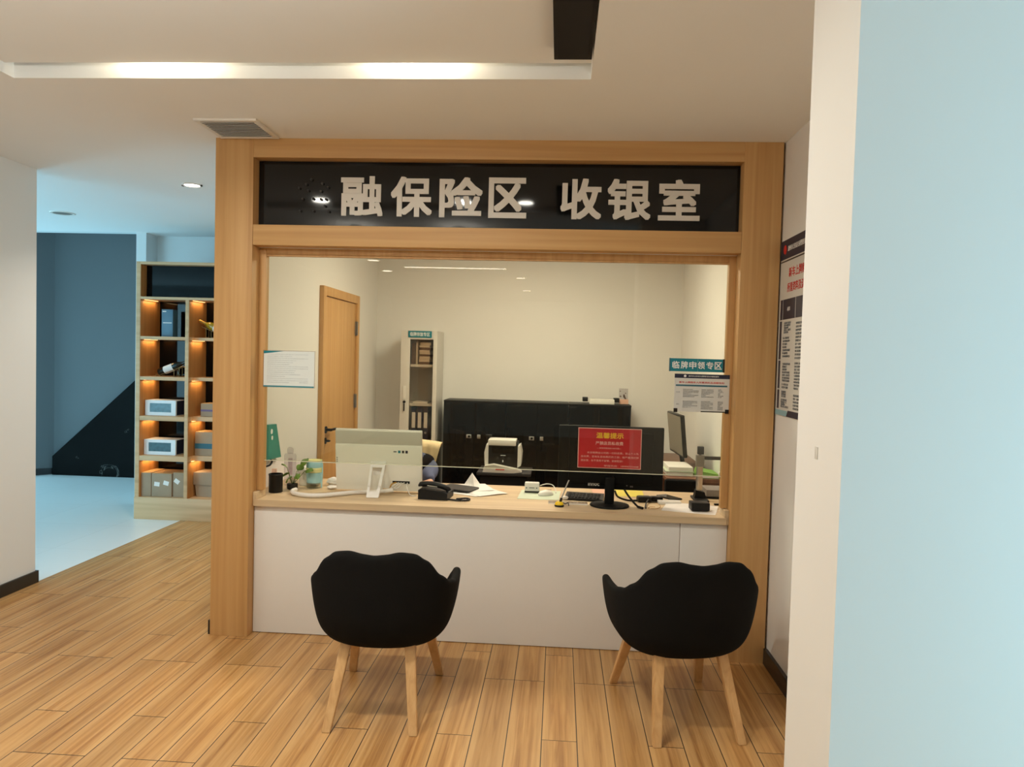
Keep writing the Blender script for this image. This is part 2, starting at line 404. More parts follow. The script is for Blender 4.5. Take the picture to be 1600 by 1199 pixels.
def text_geo(body, bold, ext):
    k = (body, bold, round(ext, 4))
    if k in _T: return _T[k]
    cu = bpy.data.curves.new('t', 'FONT'); cu.body = body; cu.size = 1; cu.extrude = ext; cu.resolution_u = 2
    ob = bpy.data.objects.new('t', cu); COL.objects.link(ob)
    bpy.context.view_layer.update(); dg = bpy.context.evaluated_depsgraph_get()
    me = bpy.data.meshes.new_from_object(ob.evaluated_get(dg))
    V = [tuple(v.co) for v in me.vertices]; P = [list(p.vertices) for p in me.polygons]
    out = (list(V), list(P))
    if bold:                                    # heavier weight: shifted copies of the strokes
        for k in range(8):
            a = math.pi*k/4; r = bold*(1.414 if k % 2 else 1); o = len(out[0])
            out = (out[0]+[(x+r*math.cos(a), y+r*math.sin(a), z-1e-4*(k+1)*(1 if z > 0 else -1)) for x, y, z in V], out[1]+[[i+o for i in f] for f in P])
    bpy.data.objects.remove(ob); bpy.data.curves.remove(cu); bpy.data.meshes.remove(me)
    _T[k] = out; return out
def tag(o, label, cat=None, group=None, kind=None):
    o['label'] = label
    if cat: o['category'] = cat
    if group: o['group'] = group
    if kind: o['kind'] = kind
    return o
def thing(name, label, cat, loc=(0, 0, 0), rz=0.0, group=None):
    o = bpy.data.objects.new(name, None); o.empty_display_size = 0.05; COL.objects.link(o)
    o.location = loc; o.rotation_euler = (0, 0, rz)
    return tag(o, label, cat, group)
def struct(name, mb, mats, label, cat, origin=(0, 0, 0), smooth=True):
    o = mb.build(name, mats, None, origin, smooth); return tag(o, label, cat, None, 'structure')
def single(name, mb, mats, label, cat, origin=(0, 0, 0), group=None):
    return tag(mb.build(name, mats, None, origin), label, cat, group)
def dup(root, loc, rz, label=None, group=None):
    r = root.copy(); COL.objects.link(r); r.location = loc; r.rotation_euler = (0, 0, rz)
    if label: r['label'] = label
    if group: r['group'] = group
    for ch in list(root.children):
        c = ch.copy(); COL.objects.link(c); c.parent = r
        for g in list(ch.children):
            d = g.copy(); COL.objects.link(d); d.parent = c
    return r
def L(*a): return Matrix.Translation(Vector(a))

# ------------------------------------------------------------------ the room
H = 2.8
YF = 4.017                      # front plane of the cashier booth
TRAY = (-2.443, 0.097, 2.22, 3.148)
struct('floor', MB().box(-3.53, -7, -0.1, 2.9, 7.6, 0), 'plank_floor', 'brown wood-look plank floor running towards the booth', 'floor')
struct('floor_hall', MB().box(-9, 0, -0.1, -3.53, 9.0, 0), 'tile_floor', 'pale blue-lit tile floor of the hall at the left', 'floor')
mb = MB()
x0, x1, y0, y1 = TRAY
mb.box(-9, -7, H, x0, 7.32, H+0.25); mb.box(x1, -7, H, 2.9, 4.2, H+0.25)
mb.box(x0, -7, H, x1, y0, H+0.25); mb.box(x0, y1, H, x1, 4.2, H+0.25)
mb.box(x0, 4.2, H, -1.80, 7.32, H+0.25)
mb.box(-4.36, 7.32, H, -1.8, 7.6, H+0.25)
mb.box(x0, y0, H+0.19, x1, y1, H+0.25)                 # closes the light slot from above
struct('ceiling', mb, 'paint_ceiling', 'white ceiling with a shallow rectangular tray', 'ceiling', smooth=False)
struct('ceiling_tray', MB().box(x0, y0, 2.846, x1, 3.094, 2.876), 'paint_ceiling', 'raised flat panel inside the ceiling tray', 'ceiling', smooth=False)
struct('wall_left', MB().box(-3.68, -7, 0, -3.53, 4.76, H), 'paint_white', 'plain white wall at the left edge, ending before the hall', 'wall')
struct('wall_right', MB().box(1.165, 2.0, 0, 1.30, 7.45, H), 'paint_white', 'white wall at the right beside the booth, behind the pier', 'wall')
struct('wall_pier', MB().box(0.642, 1.70, 0, 2.9, 2.014, H), 'paint_white', 'near white pier at the right edge, front face in blue daylight', 'wall')
mb = MB()
mb.box(2.8, -7, 0, 2.9, -0.5, H); mb.box(2.8, 1.4, 0, 2.9, 1.7, H); mb.box(2.8, -0.5, 0, 2.9, 1.4, 0.3); mb.box(2.8, -0.5, 2.2, 2.9, 1.4, H)
struct('wall_street', mb, 'paint_white', 'white wall with the street window right of the camera', 'wall')
struct('wall_back', MB().box(-3.68, -7.1, 0, 2.9, -7, H), 'paint_white', 'white wall behind the camera', 'wall')
struct('wall_hall_front', MB().box(-9, -0.1, 0, -3.68, 0.0, H), 'paint_hall', 'front wall of the tiled hall', 'wall')
struct('wall_hall_left', MB().box(-9.1, 0, 0, -9, 9.0, 4.2), 'paint_hall', 'left wall of the tiled hall', 'wall')
struct('wall_niche', MB().box(-4.255, 7.53, 0, -1.94, 7.6, H), 'paint_hall', 'pale wall behind the display shelf', 'wall')
struct('wall_stair_end', MB().box(-4.36, 7.32, 0, -4.255, 9.0, 4.2), 'paint_hall', 'narrow wall end between the stairwell and the shelf niche', 'wall')
struct('wall_stair_left', MB().prism([(-6.33, 8.86), (-6.60, 8.59), (-6.69, 8.68), (-6.42, 8.95)], 0, 4.2, 'Z'), 'paint_stair_shade', 'left side wall of the dark stairwell', 'wall')
struct('wall_stair_back', MB().box(-9, 8.86, 0, -4.36, 8.96, 4.2), 'paint_stair_shade', 'back wall of the stairwell, its shade put into the colour', 'wall')
struct('wall_header', MB().box(-9, 7.32, H, -4.36, 7.42, 4.2), 'paint_hall', 'header above the stairwell opening', 'wall')
struct('ceiling_stairwell', MB().box(-9.1, 7.32, 4.2, -4.2, 9.0, 4.3), 'paint_hall', 'high ceiling of the stairwell', 'ceiling')
struct('baseboard_left', MB().box(-3.53, -6.9, 0, -3.515, 4.762, 0.082, 0.002).box(-3.68, 4.76, 0, -3.515, 4.775, 0.082, 0.002), 'skirting_black', 'black baseboard along the left wall', 'baseboard')
struct('baseboard_right', MB().box(1.147, 2.016, 0, 1.165, 4.02, 0.085, 0.002).box(1.147, 2.016, 0.083, 1.165, 4.0, 0.088), 'skirting_black', 'black baseboard along the right wall next to the booth', 'baseboard')
struct('baseboard_stair', MB().prism([(-6.318, 8.848), (-6.588, 8.578), (-6.60, 8.59), (-6.33, 8.86)], 0, 0.08, 'Z'), 'skirting_black', 'black baseboard of the stairwell side wall', 'baseboard')
struct('baseboard_booth', MB().box(-1.957, 4.03, 0, -1.94, 7.5, 0.08), 'skirting_black', 'black baseboard at the left foot of the booth', 'baseboard')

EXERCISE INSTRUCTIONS
Return the listing above word for word, with the pictures removed.

ANSWER IN FULL
Keep writing the Blender script for this image. This is part 2, starting at line 404. More parts follow. The script is for Blender 4.5. Take the picture to be 1600 by 1199 pixels.
def text_geo(body, bold, ext):
    k = (body, bold, round(ext, 4))
    if k in _T: return _T[k]
    cu = bpy.data.curves.new('t', 'FONT'); cu.body = body; cu.size = 1; cu.extrude = ext; cu.resolution_u = 2
    ob = bpy.data.objects.new('t', cu); COL.objects.link(ob)
    bpy.context.view_layer.update(); dg = bpy.context.evaluated_depsgraph_get()
    me = bpy.data.meshes.new_from_object(ob.evaluated_get(dg))
    V = [tuple(v.co) for v in me.vertices]; P = [list(p.vertices) for p in me.polygons]
    out = (list(V), list(P))
    if bold:                                    # heavier weight: shifted copies of the strokes
        for k in range(8):
            a = math.pi*k/4; r = bold*(1.414 if k % 2 else 1); o = len(out[0])
            out = (out[0]+[(x+r*math.cos(a), y+r*math.sin(a), z-1e-4*(k+1)*(1 if z > 0 else -1)) for x, y, z in V], out[1]+[[i+o for i in f] for f in P])
    bpy.data.objects.remove(ob); bpy.data.curves.remove(cu); bpy.data.meshes.remove(me)
    _T[k] = out; return out
def tag(o, label, cat=None, group=None, kind=None):
    o['label'] = label
    if cat: o['category'] = cat
    if group: o['group'] = group
    if kind: o['kind'] = kind
    return o
def thing(name, label, cat, loc=(0, 0, 0), rz=0.0, group=None):
    o = bpy.data.objects.new(name, None); o.empty_display_size = 0.05; COL.objects.link(o)
    o.location = loc; o.rotation_euler = (0, 0, rz)
    return tag(o, label, cat, group)
def struct(name, mb, mats, label, cat, origin=(0, 0, 0), smooth=True):
    o = mb.build(name, mats, None, origin, smooth); return tag(o, label, cat, None, 'structure')
def single(name, mb, mats, label, cat, origin=(0, 0, 0), group=None):
    return tag(mb.build(name, mats, None, origin), label, cat, group)
def dup(root, loc, rz, label=None, group=None):
    r = root.copy(); COL.objects.link(r); r.location = loc; r.rotation_euler = (0, 0, rz)
    if label: r['label'] = label
    if group: r['group'] = group
    for ch in list(root.children):
        c = ch.copy(); COL.objects.link(c); c.parent = r
        for g in list(ch.children):
            d = g.copy(); COL.objects.link(d); d.parent = c
    return r
def L(*a): return Matrix.Translation(Vector(a))

# ------------------------------------------------------------------ the room
H = 2.8
YF = 4.017                      # front plane of the cashier booth
TRAY = (-2.443, 0.097, 2.22, 3.148)
struct('floor', MB().box(-3.53, -7, -0.1, 2.9, 7.6, 0), 'plank_floor', 'brown wood-look plank floor running towards the booth', 'floor')
struct('floor_hall', MB().box(-9, 0, -0.1, -3.53, 9.0, 0), 'tile_floor', 'pale blue-lit tile floor of the hall at the left', 'floor')
mb = MB()
x0, x1, y0, y1 = TRAY
mb.box(-9, -7, H, x0, 7.32, H+0.25); mb.box(x1, -7, H, 2.9, 4.2, H+0.25)
mb.box(x0, -7, H, x1, y0, H+0.25); mb.box(x0, y1, H, x1, 4.2, H+0.25)
mb.box(x0, 4.2, H, -1.80, 7.32, H+0.25)
mb.box(-4.36, 7.32, H, -1.8, 7.6, H+0.25)
mb.box(x0, y0, H+0.19, x1, y1, H+0.25)                 # closes the light slot from above
struct('ceiling', mb, 'paint_ceiling', 'white ceiling with a shallow rectangular tray', 'ceiling', smooth=False)
struct('ceiling_tray', MB().box(x0, y0, 2.846, x1, 3.094, 2.876), 'paint_ceiling', 'raised flat panel inside the ceiling tray', 'ceiling', smooth=False)
struct('wall_left', MB().box(-3.68, -7, 0, -3.53, 4.76, H), 'paint_white', 'plain white wall at the left edge, ending before the hall', 'wall')
struct('wall_right', MB().box(1.165, 2.0, 0, 1.30, 7.45, H), 'paint_white', 'white wall at the right beside the booth, behind the pier', 'wall')
struct('wall_pier', MB().box(0.642, 1.70, 0, 2.9, 2.014, H), 'paint_white', 'near white pier at the right edge, front face in blue daylight', 'wall')
mb = MB()
mb.box(2.8, -7, 0, 2.9, -0.5, H); mb.box(2.8, 1.4, 0, 2.9, 1.7, H); mb.box(2.8, -0.5, 0, 2.9, 1.4, 0.3); mb.box(2.8, -0.5, 2.2, 2.9, 1.4, H)
struct('wall_street', mb, 'paint_white', 'white wall with the street window right of the camera', 'wall')
struct('wall_back', MB().box(-3.68, -7.1, 0, 2.9, -7, H), 'paint_white', 'white wall behind the camera', 'wall')
struct('wall_hall_front', MB().box(-9, -0.1, 0, -3.68, 0.0, H), 'paint_hall', 'front wall of the tiled hall', 'wall')
struct('wall_hall_left', MB().box(-9.1, 0, 0, -9, 9.0, 4.2), 'paint_hall', 'left wall of the tiled hall', 'wall')
struct('wall_niche', MB().box(-4.255, 7.53, 0, -1.94, 7.6, H), 'paint_hall', 'pale wall behind the display shelf', 'wall')
struct('wall_stair_end', MB().box(-4.36, 7.32, 0, -4.255, 9.0, 4.2), 'paint_hall', 'narrow wall end between the stairwell and the shelf niche', 'wall')
struct('wall_stair_left', MB().prism([(-6.33, 8.86), (-6.60, 8.59), (-6.69, 8.68), (-6.42, 8.95)], 0, 4.2, 'Z'), 'paint_stair_shade', 'left side wall of the dark stairwell', 'wall')
struct('wall_stair_back', MB().box(-9, 8.86, 0, -4.36, 8.96, 4.2), 'paint_stair_shade', 'back wall of the stairwell, its shade put into the colour', 'wall')
struct('wall_header', MB().box(-9, 7.32, H, -4.36, 7.42, 4.2), 'paint_hall', 'header above the stairwell opening', 'wall')
struct('ceiling_stairwell', MB().box(-9.1, 7.32, 4.2, -4.2, 9.0, 4.3), 'paint_hall', 'high ceiling of the stairwell', 'ceiling')
struct('baseboard_left', MB().box(-3.53, -6.9, 0, -3.515, 4.762, 0.082, 0.002).box(-3.68, 4.76, 0, -3.515, 4.775, 0.082, 0.002), 'skirting_black', 'black baseboard along the left wall', 'baseboard')
struct('baseboard_right', MB().box(1.147, 2.016, 0, 1.165, 4.02, 0.085, 0.002).box(1.147, 2.016, 0.083, 1.165, 4.0, 0.088), 'skirting_black', 'black baseboard along the right wall next to the booth', 'baseboard')
struct('baseboard_stair', MB().prism([(-6.318, 8.848), (-6.588, 8.578), (-6.60, 8.59), (-6.33, 8.86)], 0, 0.08, 'Z'), 'skirting_black', 'black baseboard of the stairwell side wall', 'baseboard')
struct('baseboard_booth', MB().box(-1.957, 4.03, 0, -1.94, 7.5, 0.08), 'skirting_black', 'black baseboard at the left foot of the booth', 'baseboard')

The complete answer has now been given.